De quoi donc s’engraisserait la mafia de l’import sinon des achats massifs à l’étranger ? Cette puissante coterie imprime son mode de gouvernement, impose ses choix économiques (économie d’importation au détriment de l’investissement national, économie informelle au détriment de la production nationale…)

Ce sont ces forces de moins en moins occultes qui constituent la base forte de Bouteflika et qui militent jusqu’au dernier souffle pour sa reconduction. Une non-réélection de Bouteflika serait une catastrophe sans nom pour eux. Tliba a acheté, en 2013, une page publicitaire dans El-Khabar, appelant Bouteflika à se présenter en 2014.

C’est donc en parvenu de la politique que notre homme se fit le porte-parole de la pègre bouteflikienne sur Ennahar TV, porteur d’un avertissement solennel de cette Cosa Nostra solidement installée aux plus hauts niveaux de l’État algérien : « Rien ne doit changer en Algérie, surtout pas la gouvernance bouteflikienne qui favorise l’économie douteuse au détriment de la production nationale, l’accumulation des capitaux non déclarés, la spéculation, la corruption et le népotisme économique. »

Avis à tous ceux qui croient pouvoir profiter d’une disparition du Président pour changer de gouvernance. Ils trouveraient à qui parler. La Tentacule a des dossiers sur Mme Toumi, accusée à demi-mot d’indélicatesses avec le budget du ministère de la Culture. Elle a ses troupes : Tliba disposerait d’hommes de main mafieux et de troupes de voyous prêts à casser de l’opposant. En juin 2013, ces voyous auraient empêché le déroulement de la réunion des « redresseurs » et permis le maintien de Belkhadem.

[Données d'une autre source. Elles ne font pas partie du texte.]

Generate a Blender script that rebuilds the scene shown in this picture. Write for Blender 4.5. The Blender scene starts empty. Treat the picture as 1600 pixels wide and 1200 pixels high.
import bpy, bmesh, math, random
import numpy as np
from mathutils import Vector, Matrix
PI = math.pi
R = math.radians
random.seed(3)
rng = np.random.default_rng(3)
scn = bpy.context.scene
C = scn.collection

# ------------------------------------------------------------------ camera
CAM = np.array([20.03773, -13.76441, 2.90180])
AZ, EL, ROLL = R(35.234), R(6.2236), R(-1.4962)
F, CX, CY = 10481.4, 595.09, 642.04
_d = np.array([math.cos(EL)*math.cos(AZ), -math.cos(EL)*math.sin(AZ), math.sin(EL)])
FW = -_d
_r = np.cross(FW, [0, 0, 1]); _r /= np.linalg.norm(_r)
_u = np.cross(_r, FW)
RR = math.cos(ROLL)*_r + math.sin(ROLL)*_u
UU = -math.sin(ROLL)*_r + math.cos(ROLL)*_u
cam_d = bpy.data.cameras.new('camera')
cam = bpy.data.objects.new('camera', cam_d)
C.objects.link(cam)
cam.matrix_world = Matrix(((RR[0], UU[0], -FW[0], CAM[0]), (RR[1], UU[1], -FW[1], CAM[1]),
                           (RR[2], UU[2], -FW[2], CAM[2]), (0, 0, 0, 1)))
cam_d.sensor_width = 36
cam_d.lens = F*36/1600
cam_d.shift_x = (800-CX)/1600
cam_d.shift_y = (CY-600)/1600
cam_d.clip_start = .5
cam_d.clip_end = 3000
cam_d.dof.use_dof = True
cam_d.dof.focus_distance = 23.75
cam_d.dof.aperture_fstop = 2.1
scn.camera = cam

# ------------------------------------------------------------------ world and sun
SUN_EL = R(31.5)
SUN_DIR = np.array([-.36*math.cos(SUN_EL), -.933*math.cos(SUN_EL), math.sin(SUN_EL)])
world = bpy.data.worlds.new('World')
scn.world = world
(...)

Le mouhafadh FLN de Annaba, Mohamed Salah Zitouni, adversaire de Belkhadem et qui s’est retrouvé à l’hôpital pour traumatisme et blessures au visage après une agression à Hydra, avait accusé Tliba Bahaeddine d’être le commanditaire de cet acte de violence qu’il a fait commettre par des malfrats d’Annaba. « Il les a fait venir d’Annaba. Je les connais », assure Zitouni. Il ne savait pas, le pauvre, qu’on ne touche pas au clan Bouteflika.